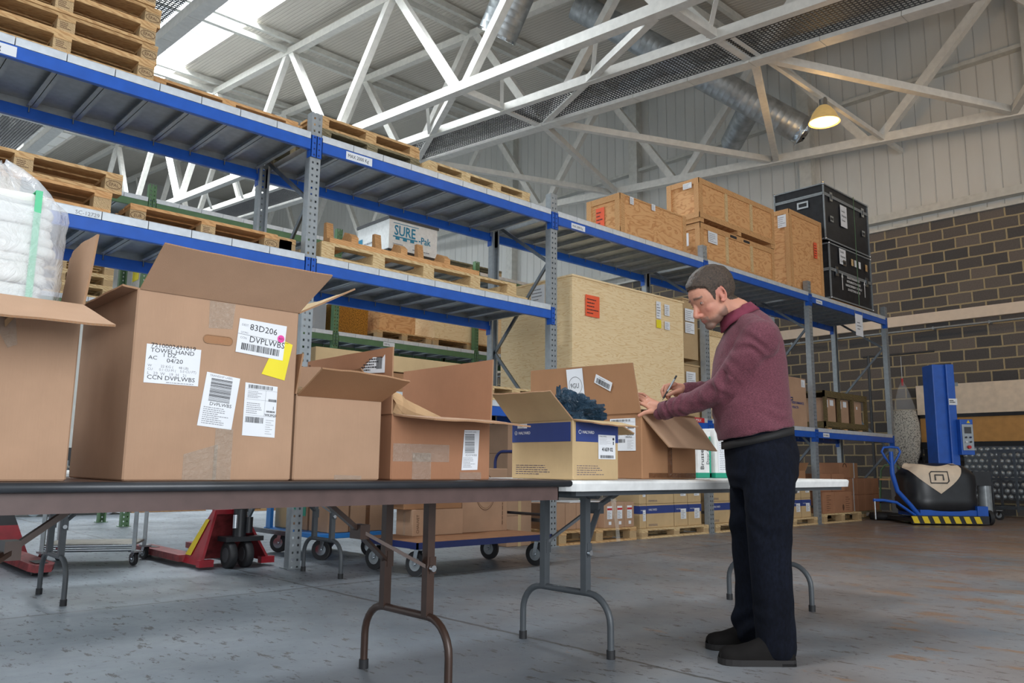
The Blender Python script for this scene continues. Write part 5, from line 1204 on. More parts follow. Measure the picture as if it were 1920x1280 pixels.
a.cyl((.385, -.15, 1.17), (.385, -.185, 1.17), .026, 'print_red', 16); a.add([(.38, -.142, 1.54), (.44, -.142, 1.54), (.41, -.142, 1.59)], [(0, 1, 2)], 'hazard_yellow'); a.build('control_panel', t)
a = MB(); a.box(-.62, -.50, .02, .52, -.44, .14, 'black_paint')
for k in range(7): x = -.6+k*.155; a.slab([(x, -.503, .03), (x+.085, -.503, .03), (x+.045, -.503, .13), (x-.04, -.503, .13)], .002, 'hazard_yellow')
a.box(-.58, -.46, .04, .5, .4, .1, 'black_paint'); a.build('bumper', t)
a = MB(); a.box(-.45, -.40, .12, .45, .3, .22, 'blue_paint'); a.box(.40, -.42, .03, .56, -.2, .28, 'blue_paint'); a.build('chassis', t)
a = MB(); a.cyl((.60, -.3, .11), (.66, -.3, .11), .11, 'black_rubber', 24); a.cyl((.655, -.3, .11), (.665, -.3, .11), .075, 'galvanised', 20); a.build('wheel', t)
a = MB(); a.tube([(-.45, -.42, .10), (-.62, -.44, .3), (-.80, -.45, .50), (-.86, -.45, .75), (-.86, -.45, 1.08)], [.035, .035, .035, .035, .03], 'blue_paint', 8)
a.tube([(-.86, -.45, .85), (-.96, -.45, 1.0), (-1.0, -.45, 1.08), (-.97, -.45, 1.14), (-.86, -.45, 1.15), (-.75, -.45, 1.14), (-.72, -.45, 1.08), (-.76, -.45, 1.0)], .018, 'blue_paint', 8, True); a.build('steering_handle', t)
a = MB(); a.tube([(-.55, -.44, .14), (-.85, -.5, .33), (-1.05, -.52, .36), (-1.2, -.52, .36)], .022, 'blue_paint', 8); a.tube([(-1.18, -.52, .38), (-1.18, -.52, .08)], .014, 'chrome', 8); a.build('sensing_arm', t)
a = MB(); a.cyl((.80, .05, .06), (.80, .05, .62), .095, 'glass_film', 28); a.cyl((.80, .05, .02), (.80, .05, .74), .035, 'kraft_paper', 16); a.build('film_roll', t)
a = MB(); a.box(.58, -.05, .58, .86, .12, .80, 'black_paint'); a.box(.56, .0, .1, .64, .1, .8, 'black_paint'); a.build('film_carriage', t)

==

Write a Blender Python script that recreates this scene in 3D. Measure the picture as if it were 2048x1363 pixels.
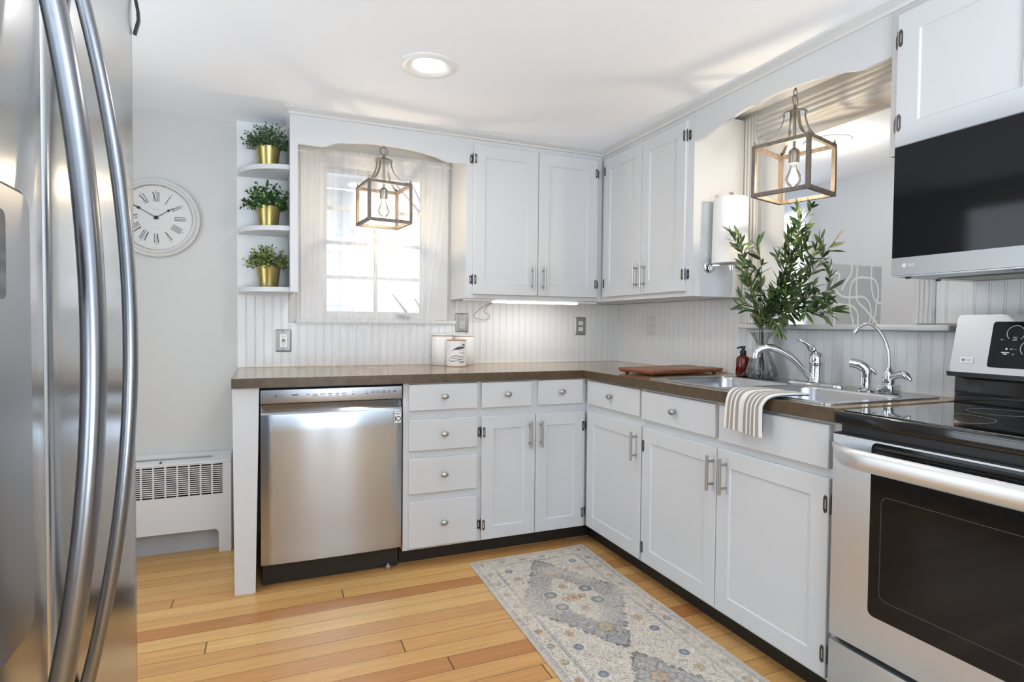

* * *

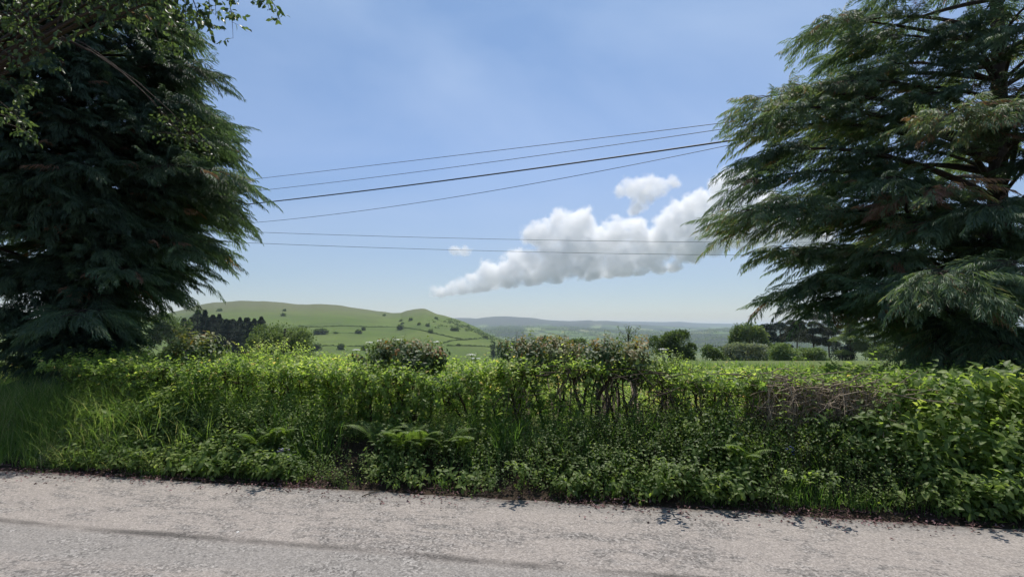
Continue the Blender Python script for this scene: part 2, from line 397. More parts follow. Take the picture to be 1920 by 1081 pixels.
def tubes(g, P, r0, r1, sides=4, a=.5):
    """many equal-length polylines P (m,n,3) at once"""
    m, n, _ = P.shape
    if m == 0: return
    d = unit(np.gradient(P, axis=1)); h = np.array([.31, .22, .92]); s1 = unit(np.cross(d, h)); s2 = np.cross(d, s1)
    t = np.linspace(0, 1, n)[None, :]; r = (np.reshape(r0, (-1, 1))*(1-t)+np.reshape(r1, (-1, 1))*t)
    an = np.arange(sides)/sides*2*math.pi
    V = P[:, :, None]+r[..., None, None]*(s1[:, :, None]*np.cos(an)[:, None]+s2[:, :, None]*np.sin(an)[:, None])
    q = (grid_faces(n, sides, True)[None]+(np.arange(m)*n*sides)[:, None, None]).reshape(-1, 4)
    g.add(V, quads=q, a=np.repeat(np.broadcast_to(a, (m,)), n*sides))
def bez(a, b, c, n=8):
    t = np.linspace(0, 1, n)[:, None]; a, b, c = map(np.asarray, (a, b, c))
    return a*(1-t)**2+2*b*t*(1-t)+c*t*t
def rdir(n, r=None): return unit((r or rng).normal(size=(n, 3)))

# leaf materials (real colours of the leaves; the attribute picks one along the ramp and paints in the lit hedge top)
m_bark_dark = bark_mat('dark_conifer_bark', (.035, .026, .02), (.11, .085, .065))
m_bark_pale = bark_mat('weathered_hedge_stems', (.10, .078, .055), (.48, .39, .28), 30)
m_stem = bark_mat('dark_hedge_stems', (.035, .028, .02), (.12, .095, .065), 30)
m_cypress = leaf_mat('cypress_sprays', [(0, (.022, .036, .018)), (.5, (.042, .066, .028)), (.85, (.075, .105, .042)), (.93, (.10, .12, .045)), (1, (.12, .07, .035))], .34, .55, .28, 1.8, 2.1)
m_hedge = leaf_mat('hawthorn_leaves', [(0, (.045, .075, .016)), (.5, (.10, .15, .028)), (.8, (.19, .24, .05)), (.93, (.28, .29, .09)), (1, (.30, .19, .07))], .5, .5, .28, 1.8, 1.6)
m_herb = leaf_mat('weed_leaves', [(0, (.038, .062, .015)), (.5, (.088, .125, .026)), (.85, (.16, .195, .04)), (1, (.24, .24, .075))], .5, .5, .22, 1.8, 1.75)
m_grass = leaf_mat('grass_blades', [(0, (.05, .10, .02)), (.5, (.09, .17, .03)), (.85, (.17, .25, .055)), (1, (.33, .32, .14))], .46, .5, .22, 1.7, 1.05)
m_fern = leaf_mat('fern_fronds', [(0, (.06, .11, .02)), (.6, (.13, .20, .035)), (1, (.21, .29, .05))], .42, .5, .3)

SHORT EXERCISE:
Look back at the entries above and repeat, unchanged, every line from the line holding "Continue the Blender" through the line holding "def rdir(n, r=None): return".

IN RESPONSE:
Continue the Blender Python script for this scene: part 2, from line 397. More parts follow. Take the picture to be 1920 by 1081 pixels.
def tubes(g, P, r0, r1, sides=4, a=.5):
    """many equal-length polylines P (m,n,3) at once"""
    m, n, _ = P.shape
    if m == 0: return
    d = unit(np.gradient(P, axis=1)); h = np.array([.31, .22, .92]); s1 = unit(np.cross(d, h)); s2 = np.cross(d, s1)
    t = np.linspace(0, 1, n)[None, :]; r = (np.reshape(r0, (-1, 1))*(1-t)+np.reshape(r1, (-1, 1))*t)
    an = np.arange(sides)/sides*2*math.pi
    V = P[:, :, None]+r[..., None, None]*(s1[:, :, None]*np.cos(an)[:, None]+s2[:, :, None]*np.sin(an)[:, None])
    q = (grid_faces(n, sides, True)[None]+(np.arange(m)*n*sides)[:, None, None]).reshape(-1, 4)
    g.add(V, quads=q, a=np.repeat(np.broadcast_to(a, (m,)), n*sides))
def bez(a, b, c, n=8):
    t = np.linspace(0, 1, n)[:, None]; a, b, c = map(np.asarray, (a, b, c))
    return a*(1-t)**2+2*b*t*(1-t)+c*t*t
def rdir(n, r=None): return unit((r or rng).normal(size=(n, 3)))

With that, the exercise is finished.